# The exercise
The data below must be copied in full and without any change.

--- begin ---

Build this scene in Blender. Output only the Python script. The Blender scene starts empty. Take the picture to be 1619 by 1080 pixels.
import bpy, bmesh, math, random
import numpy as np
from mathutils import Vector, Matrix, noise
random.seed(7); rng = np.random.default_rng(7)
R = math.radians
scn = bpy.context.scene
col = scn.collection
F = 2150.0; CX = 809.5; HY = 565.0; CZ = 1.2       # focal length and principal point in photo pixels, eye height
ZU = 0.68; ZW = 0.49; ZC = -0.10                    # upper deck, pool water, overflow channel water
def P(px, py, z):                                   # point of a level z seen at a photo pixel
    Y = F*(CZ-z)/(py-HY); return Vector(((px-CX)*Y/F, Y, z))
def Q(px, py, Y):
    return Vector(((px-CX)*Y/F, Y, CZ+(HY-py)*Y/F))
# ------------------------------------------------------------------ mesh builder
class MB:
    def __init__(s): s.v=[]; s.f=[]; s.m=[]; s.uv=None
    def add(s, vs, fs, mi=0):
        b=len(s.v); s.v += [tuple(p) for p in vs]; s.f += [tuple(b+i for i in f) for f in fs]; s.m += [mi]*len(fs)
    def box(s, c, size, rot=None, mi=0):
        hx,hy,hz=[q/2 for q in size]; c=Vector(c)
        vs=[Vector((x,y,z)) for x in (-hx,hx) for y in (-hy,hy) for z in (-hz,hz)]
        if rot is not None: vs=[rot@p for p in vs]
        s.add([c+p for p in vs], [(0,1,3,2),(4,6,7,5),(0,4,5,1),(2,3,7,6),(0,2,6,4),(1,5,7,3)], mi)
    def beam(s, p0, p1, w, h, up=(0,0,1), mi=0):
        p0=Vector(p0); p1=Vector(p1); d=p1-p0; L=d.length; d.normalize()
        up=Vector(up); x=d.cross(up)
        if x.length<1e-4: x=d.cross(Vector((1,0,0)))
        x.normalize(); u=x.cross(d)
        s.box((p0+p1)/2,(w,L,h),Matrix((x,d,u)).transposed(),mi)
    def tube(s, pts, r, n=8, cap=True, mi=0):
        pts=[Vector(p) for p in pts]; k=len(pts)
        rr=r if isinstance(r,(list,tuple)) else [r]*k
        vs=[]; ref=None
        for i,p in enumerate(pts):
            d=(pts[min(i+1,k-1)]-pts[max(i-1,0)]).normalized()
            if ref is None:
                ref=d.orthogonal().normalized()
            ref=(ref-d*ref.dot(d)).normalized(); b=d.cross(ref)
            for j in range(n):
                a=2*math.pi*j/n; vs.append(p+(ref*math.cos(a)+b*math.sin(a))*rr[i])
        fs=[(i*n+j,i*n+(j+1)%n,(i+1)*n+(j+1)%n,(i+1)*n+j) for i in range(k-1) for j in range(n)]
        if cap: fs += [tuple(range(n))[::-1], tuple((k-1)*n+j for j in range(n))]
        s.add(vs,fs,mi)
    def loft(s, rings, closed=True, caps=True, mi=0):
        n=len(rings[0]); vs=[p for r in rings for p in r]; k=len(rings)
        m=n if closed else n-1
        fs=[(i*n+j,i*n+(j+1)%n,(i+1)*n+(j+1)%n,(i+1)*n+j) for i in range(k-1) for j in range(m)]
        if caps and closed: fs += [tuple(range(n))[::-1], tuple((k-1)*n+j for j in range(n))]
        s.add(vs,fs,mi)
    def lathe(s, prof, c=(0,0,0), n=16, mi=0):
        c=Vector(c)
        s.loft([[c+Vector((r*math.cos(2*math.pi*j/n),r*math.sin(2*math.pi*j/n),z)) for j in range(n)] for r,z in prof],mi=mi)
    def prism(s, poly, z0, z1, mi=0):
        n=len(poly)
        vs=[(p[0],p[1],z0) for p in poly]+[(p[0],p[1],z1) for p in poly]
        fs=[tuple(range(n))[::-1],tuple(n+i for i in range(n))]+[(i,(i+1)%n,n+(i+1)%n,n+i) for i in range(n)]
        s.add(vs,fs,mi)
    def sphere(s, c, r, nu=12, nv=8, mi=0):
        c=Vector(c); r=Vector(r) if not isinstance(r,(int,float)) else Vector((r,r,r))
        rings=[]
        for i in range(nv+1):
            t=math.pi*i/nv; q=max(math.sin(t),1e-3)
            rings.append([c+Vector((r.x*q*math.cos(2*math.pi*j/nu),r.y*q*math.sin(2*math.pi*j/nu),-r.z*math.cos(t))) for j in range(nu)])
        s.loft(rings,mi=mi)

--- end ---

# Written answer
Build this scene in Blender. Output only the Python script. The Blender scene starts empty. Take the picture to be 1619 by 1080 pixels.
import bpy, bmesh, math, random
import numpy as np
from mathutils import Vector, Matrix, noise
random.seed(7); rng = np.random.default_rng(7)
R = math.radians
scn = bpy.context.scene
col = scn.collection
F = 2150.0; CX = 809.5; HY = 565.0; CZ = 1.2       # focal length and principal point in photo pixels, eye height
ZU = 0.68; ZW = 0.49; ZC = -0.10                    # upper deck, pool water, overflow channel water
def P(px, py, z):                                   # point of a level z seen at a photo pixel
    Y = F*(CZ-z)/(py-HY); return Vector(((px-CX)*Y/F, Y, z))
def Q(px, py, Y):
    return Vector(((px-CX)*Y/F, Y, CZ+(HY-py)*Y/F))
# ------------------------------------------------------------------ mesh builder
class MB:
    def __init__(s): s.v=[]; s.f=[]; s.m=[]; s.uv=None
    def add(s, vs, fs, mi=0):
        b=len(s.v); s.v += [tuple(p) for p in vs]; s.f += [tuple(b+i for i in f) for f in fs]; s.m += [mi]*len(fs)
    def box(s, c, size, rot=None, mi=0):
        hx,hy,hz=[q/2 for q in size]; c=Vector(c)
        vs=[Vector((x,y,z)) for x in (-hx,hx) for y in (-hy,hy) for z in (-hz,hz)]
        if rot is not None: vs=[rot@p for p in vs]
        s.add([c+p for p in vs], [(0,1,3,2),(4,6,7,5),(0,4,5,1),(2,3,7,6),(0,2,6,4),(1,5,7,3)], mi)
    def beam(s, p0, p1, w, h, up=(0,0,1), mi=0):
        p0=Vector(p0); p1=Vector(p1); d=p1-p0; L=d.length; d.normalize()
        up=Vector(up); x=d.cross(up)
        if x.length<1e-4: x=d.cross(Vector((1,0,0)))
        x.normalize(); u=x.cross(d)
        s.box((p0+p1)/2,(w,L,h),Matrix((x,d,u)).transposed(),mi)
    def tube(s, pts, r, n=8, cap=True, mi=0):
        pts=[Vector(p) for p in pts]; k=len(pts)
        rr=r if isinstance(r,(list,tuple)) else [r]*k
        vs=[]; ref=None
        for i,p in enumerate(pts):
            d=(pts[min(i+1,k-1)]-pts[max(i-1,0)]).normalized()
            if ref is None:
                ref=d.orthogonal().normalized()
            ref=(ref-d*ref.dot(d)).normalized(); b=d.cross(ref)
            for j in range(n):
                a=2*math.pi*j/n; vs.append(p+(ref*math.cos(a)+b*math.sin(a))*rr[i])
        fs=[(i*n+j,i*n+(j+1)%n,(i+1)*n+(j+1)%n,(i+1)*n+j) for i in range(k-1) for j in range(n)]
        if cap: fs += [tuple(range(n))[::-1], tuple((k-1)*n+j for j in range(n))]
        s.add(vs,fs,mi)
    def loft(s, rings, closed=True, caps=True, mi=0):
        n=len(rings[0]); vs=[p for r in rings for p in r]; k=len(rings)
        m=n if closed else n-1
        fs=[(i*n+j,i*n+(j+1)%n,(i+1)*n+(j+1)%n,(i+1)*n+j) for i in range(k-1) for j in range(m)]
        if caps and closed: fs += [tuple(range(n))[::-1], tuple((k-1)*n+j for j in range(n))]
        s.add(vs,fs,mi)
    def lathe(s, prof, c=(0,0,0), n=16, mi=0):
        c=Vector(c)
        s.loft([[c+Vector((r*math.cos(2*math.pi*j/n),r*math.sin(2*math.pi*j/n),z)) for j in range(n)] for r,z in prof],mi=mi)
    def prism(s, poly, z0, z1, mi=0):
        n=len(poly)
        vs=[(p[0],p[1],z0) for p in poly]+[(p[0],p[1],z1) for p in poly]
        fs=[tuple(range(n))[::-1],tuple(n+i for i in range(n))]+[(i,(i+1)%n,n+(i+1)%n,n+i) for i in range(n)]
        s.add(vs,fs,mi)
    def sphere(s, c, r, nu=12, nv=8, mi=0):
        c=Vector(c); r=Vector(r) if not isinstance(r,(int,float)) else Vector((r,r,r))
        rings=[]
        for i in range(nv+1):
            t=math.pi*i/nv; q=max(math.sin(t),1e-3)
            rings.append([c+Vector((r.x*q*math.cos(2*math.pi*j/nu),r.y*q*math.sin(2*math.pi*j/nu),-r.z*math.cos(t))) for j in range(nu)])
        s.loft(rings,mi=mi)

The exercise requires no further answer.